La sanglante bande à Baader

Andreas Baader © Getty Images
Stéphanie Breuer Journaliste

De 1968 à la fin des «années de plomb», des terroristes d’extrême gauche font trembler la jeune République fédérale d’Allemagne.

Le 21 mai 1975, quatre prévenus comparaissent devant le tribunal de Stuttgart : le noyau dur de la Fraction armée rouge, une organisation terroriste d’extrême gauche, doit répondre de meurtres et attentats qui terrorisent la République fédérale d’Allemagne. Ce procès emblématique de l’histoire allemande est le plus important et le plus médiatisé depuis le procès de Nuremberg. Retour sur l’épopée sanglante de la bande à Baader, avant la diffusion d’un film sur Arte (vendredi 20.55).

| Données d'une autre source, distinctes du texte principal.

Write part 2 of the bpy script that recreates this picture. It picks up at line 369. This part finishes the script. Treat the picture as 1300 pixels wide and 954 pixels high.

De la fin des années 1960 à la fin des années 1980, l’Europe occidentale subit ce que l’Histoire a appelé les «années de plomb», soit une vague de terrorisme contre la démocratie libérale. L’Italie est aux prises avec les Brigades rouges, la France avec Action directe et la Belgique avec les C.C.C. (Cellules Communistes Combattantes). L’Allemagne n’y échappe pas, d’autant que toute une génération, marquée par le nazisme, cherche à se démarquer de la génération précédente et du capitalisme. La jeunesse d’outre-Rhin juge que la société allemande a construit sa prospérité sur l’oubli de la guerre et le consumérisme.

Spirale sanglante

Dans ce contexte, une frange du mouvement étudiant de 1968 se radicalise et prône la violence et la lutte armée. Opposés au capitalisme et à l’impérialisme américain, Andreas Baader, ancien étudiant aux Beaux-Arts, et sa compagne Gudrun Ensslin, commettent une série d’attentats incendiaires, en ciblant des intérêts américains. Incarcérés en 1968, ils parviennent à s’évader, en 1970, avec l’aide d’Ulrike Meinhof, journaliste très en vue qui a suivi leur procès. Le trio fonde alors la RAF (Rote Armee Fraktion, soit Fraction armée rouge), plus connue chez nous sous le nom de bande à Baader (en référence à la bande à Bonnot). Après des actions militantes, l’organisation plonge dans le terrorisme et commet des attaques de banque et des attentats meurtriers. Alors que le nombre de morts et de blessés augmente, tout comme l’hystérie des médias, la jeune démocratie allemande se dote de nouvelles lois controversées limitant les libertés civiles.

Le chantage échoue

En 1972, les trois fondateurs de la RAF sont arrêtés, de même que leur complice Jan-Carl Raspe. Cela n’arrête pas le mouvement et les actions se poursuivent avec des enlèvements et assassinats de juges, avocats ou grands patrons. Le procès des quatre terroristes s’ouvre en mai 1975 à Stuttgart. Avant même son épilogue, la journaliste Ulrike Meinhof est retrouvée pendue dans sa cellule en 1976. L’année suivante, les trois autres prévenus sont condamnés à la prison à perpétuité.

Quelques mois plus tard, en octobre 1977, alors que le «patron des patrons» allemands, Hanns-Martin Schleyer, est enlevé, un avion de la Lufthansa est détourné sur Mogadiscio par des terroristes palestiniens avec 87 otages à bord. L’objectif est de faire pression sur le gouvernement allemand pour libérer la bande à Baader. Le chancelier refuse de céder au chantage et l’assaut est donné sur l’avion. Suite à cet échec, les trois prisonniers se donnent la mort dans leur cellule, tandis que le grand patron est tué par la RAF en représailles. Après avoir abandonné la lutte armée en 1992, l’organisation prononce sa dissolution en 1998.